◆ Data section ◆
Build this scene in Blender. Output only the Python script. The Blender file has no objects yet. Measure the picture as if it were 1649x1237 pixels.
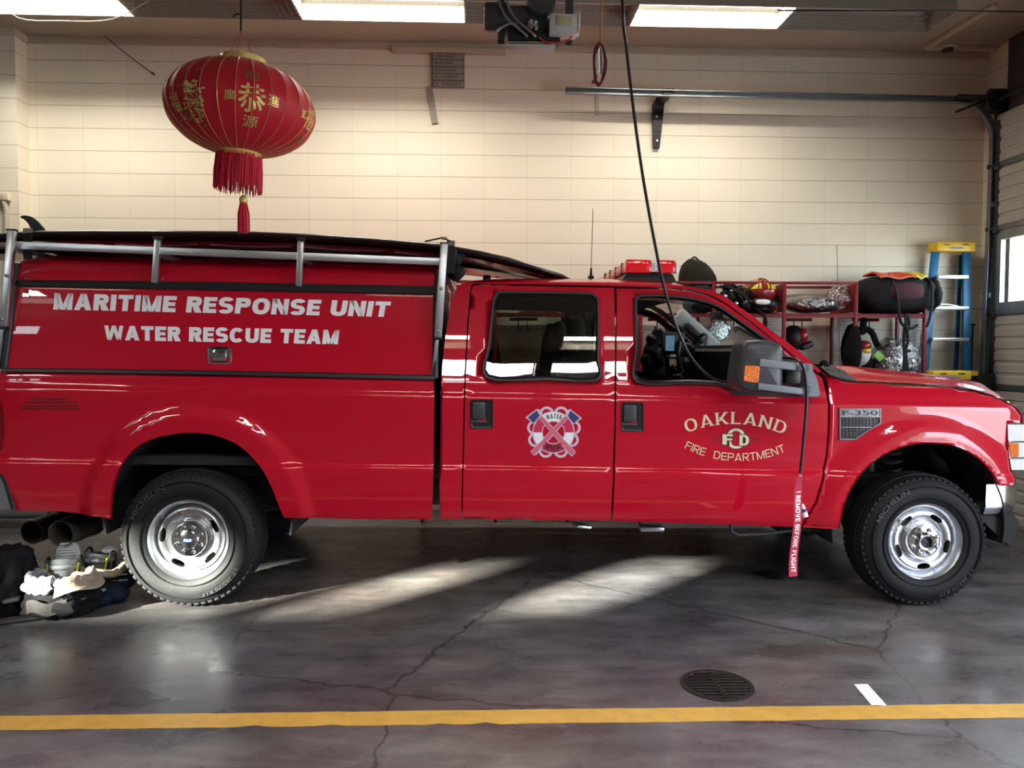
import bpy, bmesh, math, random
from mathutils import Vector, Matrix, geometry
sc = bpy.context.scene
COL = sc.collection
random.seed(7)

# ------------------------------------------------------------------ camera
IMG_W, IMG_H, FOC = 1649, 1237, 1238.0
CAM = Vector((1.673, -4.496, 1.502))
YAW, PITCH = math.radians(2.6), math.radians(2.5)
cd = bpy.data.cameras.new('camera'); cam = bpy.data.objects.new('camera', cd); COL.objects.link(cam)
cam.location = CAM
cam.rotation_euler = (math.pi/2 - PITCH, 0, -YAW)
cd.sensor_width = 36; cd.lens = FOC/IMG_W*36
cd.clip_start = 0.05; cd.clip_end = 200
sc.camera = cam

# ------------------------------------------------------------------ view, world, sun
sc.view_settings.view_transform = 'Standard'
try: sc.view_settings.look = 'None'
except Exception: pass
sc.view_settings.exposure = 2.0
sc.view_settings.gamma = 1.0
sc.view_settings.use_curve_mapping = False
sc.cycles.use_denoising = True
sc.cycles.max_bounces = 10
sc.cycles.diffuse_bounces = 5
sc.cycles.caustics_reflective = False
sc.cycles.caustics_refractive = False
sc.cycles.sample_clamp_indirect = 6.0

w = bpy.data.worlds.new('World'); sc.world = w; w.use_nodes = True
bg = w.node_tree.nodes['Background']
bg.inputs['Color'].default_value = (0.78, 0.87, 1.0, 1)
bg.inputs['Strength'].default_value = 4.0

SUN_AZ, SUN_EL = math.radians(45), math.radians(18.5)
sd = bpy.data.lights.new('sun', 'SUN'); sun = bpy.data.objects.new('sun', sd); COL.objects.link(sun)
sd.energy = 31.0; sd.angle = math.radians(1.2); sd.color = (1.0, 0.93, 0.82)
_d = Vector((math.cos(SUN_AZ)*math.cos(SUN_EL), math.sin(SUN_AZ)*math.cos(SUN_EL), -math.sin(SUN_EL)))
sun.rotation_euler = _d.to_track_quat('-Z', 'Y').to_euler()
sun.location = (-12, -12, 8)

LAMP_POWER = 14.0              # watts of each pair of tubes over the bay
WALL_POWER = 12.5              # the row along the back wall
TUBE_GLOW = 2.5                # brightness of the glass of a lit tube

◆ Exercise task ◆
Skip the pictures, please, and transcribe only the lines from the beginning of the material through the one that contains "sc.camera = cam".

◆ Worked solution ◆
Build this scene in Blender. Output only the Python script. The Blender file has no objects yet. Measure the picture as if it were 1649x1237 pixels.
import bpy, bmesh, math, random
from mathutils import Vector, Matrix, geometry
sc = bpy.context.scene
COL = sc.collection
random.seed(7)

# ------------------------------------------------------------------ camera
IMG_W, IMG_H, FOC = 1649, 1237, 1238.0
CAM = Vector((1.673, -4.496, 1.502))
YAW, PITCH = math.radians(2.6), math.radians(2.5)
cd = bpy.data.cameras.new('camera'); cam = bpy.data.objects.new('camera', cd); COL.objects.link(cam)
cam.location = CAM
cam.rotation_euler = (math.pi/2 - PITCH, 0, -YAW)
cd.sensor_width = 36; cd.lens = FOC/IMG_W*36
cd.clip_start = 0.05; cd.clip_end = 200
sc.camera = cam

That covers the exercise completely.